** DO THIS **
Would you output the whole listing below, exactly as it reads?

** DATASET EXCERPT **
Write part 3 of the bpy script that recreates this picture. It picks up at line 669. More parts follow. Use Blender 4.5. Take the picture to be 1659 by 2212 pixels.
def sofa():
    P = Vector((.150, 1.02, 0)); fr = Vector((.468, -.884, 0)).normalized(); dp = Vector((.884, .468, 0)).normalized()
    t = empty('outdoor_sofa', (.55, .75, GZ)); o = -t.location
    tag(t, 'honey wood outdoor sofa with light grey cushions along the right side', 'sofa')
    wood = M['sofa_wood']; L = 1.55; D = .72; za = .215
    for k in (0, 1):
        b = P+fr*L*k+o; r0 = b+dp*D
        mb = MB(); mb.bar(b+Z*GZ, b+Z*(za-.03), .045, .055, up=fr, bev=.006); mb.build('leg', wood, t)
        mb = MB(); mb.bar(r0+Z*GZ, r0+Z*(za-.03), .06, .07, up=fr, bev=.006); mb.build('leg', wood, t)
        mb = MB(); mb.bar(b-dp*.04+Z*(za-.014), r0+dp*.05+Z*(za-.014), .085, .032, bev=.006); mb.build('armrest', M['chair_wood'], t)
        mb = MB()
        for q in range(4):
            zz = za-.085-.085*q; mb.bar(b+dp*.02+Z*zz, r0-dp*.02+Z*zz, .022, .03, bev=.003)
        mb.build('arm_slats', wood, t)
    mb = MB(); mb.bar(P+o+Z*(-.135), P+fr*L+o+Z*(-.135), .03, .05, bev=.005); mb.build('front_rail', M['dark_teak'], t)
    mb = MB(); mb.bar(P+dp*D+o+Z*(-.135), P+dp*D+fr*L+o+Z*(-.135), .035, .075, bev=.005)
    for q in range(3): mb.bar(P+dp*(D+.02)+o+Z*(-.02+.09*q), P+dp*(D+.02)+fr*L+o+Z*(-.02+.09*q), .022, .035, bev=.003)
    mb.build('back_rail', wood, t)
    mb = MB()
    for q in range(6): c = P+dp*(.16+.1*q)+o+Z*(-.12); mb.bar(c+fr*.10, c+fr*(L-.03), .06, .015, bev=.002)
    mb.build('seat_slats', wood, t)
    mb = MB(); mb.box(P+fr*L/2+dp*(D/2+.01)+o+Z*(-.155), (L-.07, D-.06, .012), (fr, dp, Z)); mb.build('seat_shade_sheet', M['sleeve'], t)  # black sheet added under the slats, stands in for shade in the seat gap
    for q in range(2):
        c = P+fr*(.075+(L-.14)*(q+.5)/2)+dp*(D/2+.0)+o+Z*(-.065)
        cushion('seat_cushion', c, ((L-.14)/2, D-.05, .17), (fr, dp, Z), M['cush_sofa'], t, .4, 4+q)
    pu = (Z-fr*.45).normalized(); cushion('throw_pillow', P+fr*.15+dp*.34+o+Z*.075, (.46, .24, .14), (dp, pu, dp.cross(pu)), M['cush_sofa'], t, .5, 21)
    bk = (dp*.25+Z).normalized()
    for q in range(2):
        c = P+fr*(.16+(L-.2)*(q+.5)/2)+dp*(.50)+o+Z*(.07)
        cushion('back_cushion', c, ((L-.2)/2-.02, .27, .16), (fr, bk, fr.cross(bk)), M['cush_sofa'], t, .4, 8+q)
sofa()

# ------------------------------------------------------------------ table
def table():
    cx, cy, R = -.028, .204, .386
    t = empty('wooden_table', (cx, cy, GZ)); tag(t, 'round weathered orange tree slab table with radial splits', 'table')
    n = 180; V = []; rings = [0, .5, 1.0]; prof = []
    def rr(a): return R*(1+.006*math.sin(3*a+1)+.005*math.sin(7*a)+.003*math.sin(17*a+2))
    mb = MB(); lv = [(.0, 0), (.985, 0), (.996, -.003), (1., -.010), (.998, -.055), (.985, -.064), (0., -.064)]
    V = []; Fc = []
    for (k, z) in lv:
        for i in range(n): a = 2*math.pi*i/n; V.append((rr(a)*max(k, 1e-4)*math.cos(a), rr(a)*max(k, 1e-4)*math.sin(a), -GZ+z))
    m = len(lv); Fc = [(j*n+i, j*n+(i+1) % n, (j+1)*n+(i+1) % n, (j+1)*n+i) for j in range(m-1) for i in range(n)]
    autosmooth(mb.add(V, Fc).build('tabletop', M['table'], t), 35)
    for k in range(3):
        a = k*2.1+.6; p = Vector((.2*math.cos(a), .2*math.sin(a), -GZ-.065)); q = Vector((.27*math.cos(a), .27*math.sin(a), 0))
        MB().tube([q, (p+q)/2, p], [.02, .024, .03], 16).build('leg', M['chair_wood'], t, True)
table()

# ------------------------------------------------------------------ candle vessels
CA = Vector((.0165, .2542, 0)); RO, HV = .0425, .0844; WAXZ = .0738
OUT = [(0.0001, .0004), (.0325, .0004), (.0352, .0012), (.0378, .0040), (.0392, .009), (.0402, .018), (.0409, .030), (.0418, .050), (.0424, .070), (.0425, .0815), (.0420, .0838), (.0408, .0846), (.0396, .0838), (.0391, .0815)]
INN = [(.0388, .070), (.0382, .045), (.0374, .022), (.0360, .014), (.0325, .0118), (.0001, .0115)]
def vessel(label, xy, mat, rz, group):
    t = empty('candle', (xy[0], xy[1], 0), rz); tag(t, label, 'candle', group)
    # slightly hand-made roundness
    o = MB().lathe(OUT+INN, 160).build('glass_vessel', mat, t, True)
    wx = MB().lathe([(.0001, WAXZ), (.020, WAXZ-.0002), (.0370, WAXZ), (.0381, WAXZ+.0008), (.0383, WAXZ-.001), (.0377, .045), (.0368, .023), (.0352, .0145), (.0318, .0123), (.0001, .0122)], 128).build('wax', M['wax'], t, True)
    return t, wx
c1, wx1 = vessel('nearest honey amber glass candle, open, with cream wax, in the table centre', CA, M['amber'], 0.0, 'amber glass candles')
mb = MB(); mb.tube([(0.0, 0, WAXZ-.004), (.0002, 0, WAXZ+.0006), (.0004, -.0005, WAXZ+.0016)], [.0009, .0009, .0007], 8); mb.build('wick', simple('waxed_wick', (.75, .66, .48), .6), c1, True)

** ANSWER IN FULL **
Write part 3 of the bpy script that recreates this picture. It picks up at line 669. More parts follow. Use Blender 4.5. Take the picture to be 1659 by 2212 pixels.
def sofa():
    P = Vector((.150, 1.02, 0)); fr = Vector((.468, -.884, 0)).normalized(); dp = Vector((.884, .468, 0)).normalized()
    t = empty('outdoor_sofa', (.55, .75, GZ)); o = -t.location
    tag(t, 'honey wood outdoor sofa with light grey cushions along the right side', 'sofa')
    wood = M['sofa_wood']; L = 1.55; D = .72; za = .215
    for k in (0, 1):
        b = P+fr*L*k+o; r0 = b+dp*D
        mb = MB(); mb.bar(b+Z*GZ, b+Z*(za-.03), .045, .055, up=fr, bev=.006); mb.build('leg', wood, t)
        mb = MB(); mb.bar(r0+Z*GZ, r0+Z*(za-.03), .06, .07, up=fr, bev=.006); mb.build('leg', wood, t)
        mb = MB(); mb.bar(b-dp*.04+Z*(za-.014), r0+dp*.05+Z*(za-.014), .085, .032, bev=.006); mb.build('armrest', M['chair_wood'], t)
        mb = MB()
        for q in range(4):
            zz = za-.085-.085*q; mb.bar(b+dp*.02+Z*zz, r0-dp*.02+Z*zz, .022, .03, bev=.003)
        mb.build('arm_slats', wood, t)
    mb = MB(); mb.bar(P+o+Z*(-.135), P+fr*L+o+Z*(-.135), .03, .05, bev=.005); mb.build('front_rail', M['dark_teak'], t)
    mb = MB(); mb.bar(P+dp*D+o+Z*(-.135), P+dp*D+fr*L+o+Z*(-.135), .035, .075, bev=.005)
    for q in range(3): mb.bar(P+dp*(D+.02)+o+Z*(-.02+.09*q), P+dp*(D+.02)+fr*L+o+Z*(-.02+.09*q), .022, .035, bev=.003)
    mb.build('back_rail', wood, t)
    mb = MB()
    for q in range(6): c = P+dp*(.16+.1*q)+o+Z*(-.12); mb.bar(c+fr*.10, c+fr*(L-.03), .06, .015, bev=.002)
    mb.build('seat_slats', wood, t)
    mb = MB(); mb.box(P+fr*L/2+dp*(D/2+.01)+o+Z*(-.155), (L-.07, D-.06, .012), (fr, dp, Z)); mb.build('seat_shade_sheet', M['sleeve'], t)  # black sheet added under the slats, stands in for shade in the seat gap
    for q in range(2):
        c = P+fr*(.075+(L-.14)*(q+.5)/2)+dp*(D/2+.0)+o+Z*(-.065)
        cushion('seat_cushion', c, ((L-.14)/2, D-.05, .17), (fr, dp, Z), M['cush_sofa'], t, .4, 4+q)
    pu = (Z-fr*.45).normalized(); cushion('throw_pillow', P+fr*.15+dp*.34+o+Z*.075, (.46, .24, .14), (dp, pu, dp.cross(pu)), M['cush_sofa'], t, .5, 21)
    bk = (dp*.25+Z).normalized()
    for q in range(2):
        c = P+fr*(.16+(L-.2)*(q+.5)/2)+dp*(.50)+o+Z*(.07)
        cushion('back_cushion', c, ((L-.2)/2-.02, .27, .16), (fr, bk, fr.cross(bk)), M['cush_sofa'], t, .4, 8+q)
sofa()

# ------------------------------------------------------------------ table
def table():
    cx, cy, R = -.028, .204, .386
    t = empty('wooden_table', (cx, cy, GZ)); tag(t, 'round weathered orange tree slab table with radial splits', 'table')
    n = 180; V = []; rings = [0, .5, 1.0]; prof = []
    def rr(a): return R*(1+.006*math.sin(3*a+1)+.005*math.sin(7*a)+.003*math.sin(17*a+2))
    mb = MB(); lv = [(.0, 0), (.985, 0), (.996, -.003), (1., -.010), (.998, -.055), (.985, -.064), (0., -.064)]
    V = []; Fc = []
    for (k, z) in lv:
        for i in range(n): a = 2*math.pi*i/n; V.append((rr(a)*max(k, 1e-4)*math.cos(a), rr(a)*max(k, 1e-4)*math.sin(a), -GZ+z))
    m = len(lv); Fc = [(j*n+i, j*n+(i+1) % n, (j+1)*n+(i+1) % n, (j+1)*n+i) for j in range(m-1) for i in range(n)]
    autosmooth(mb.add(V, Fc).build('tabletop', M['table'], t), 35)
    for k in range(3):
        a = k*2.1+.6; p = Vector((.2*math.cos(a), .2*math.sin(a), -GZ-.065)); q = Vector((.27*math.cos(a), .27*math.sin(a), 0))
        MB().tube([q, (p+q)/2, p], [.02, .024, .03], 16).build('leg', M['chair_wood'], t, True)
table()

# ------------------------------------------------------------------ candle vessels
CA = Vector((.0165, .2542, 0)); RO, HV = .0425, .0844; WAXZ = .0738
OUT = [(0.0001, .0004), (.0325, .0004), (.0352, .0012), (.0378, .0040), (.0392, .009), (.0402, .018), (.0409, .030), (.0418, .050), (.0424, .070), (.0425, .0815), (.0420, .0838), (.0408, .0846), (.0396, .0838), (.0391, .0815)]
INN = [(.0388, .070), (.0382, .045), (.0374, .022), (.0360, .014), (.0325, .0118), (.0001, .0115)]
def vessel(label, xy, mat, rz, group):
    t = empty('candle', (xy[0], xy[1], 0), rz); tag(t, label, 'candle', group)
    # slightly hand-made roundness
    o = MB().lathe(OUT+INN, 160).build('glass_vessel', mat, t, True)
    wx = MB().lathe([(.0001, WAXZ), (.020, WAXZ-.0002), (.0370, WAXZ), (.0381, WAXZ+.0008), (.0383, WAXZ-.001), (.0377, .045), (.0368, .023), (.0352, .0145), (.0318, .0123), (.0001, .0122)], 128).build('wax', M['wax'], t, True)
    return t, wx
c1, wx1 = vessel('nearest honey amber glass candle, open, with cream wax, in the table centre', CA, M['amber'], 0.0, 'amber glass candles')
mb = MB(); mb.tube([(0.0, 0, WAXZ-.004), (.0002, 0, WAXZ+.0006), (.0004, -.0005, WAXZ+.0016)], [.0009, .0009, .0007], 8); mb.build('wick', simple('waxed_wick', (.75, .66, .48), .6), c1, True)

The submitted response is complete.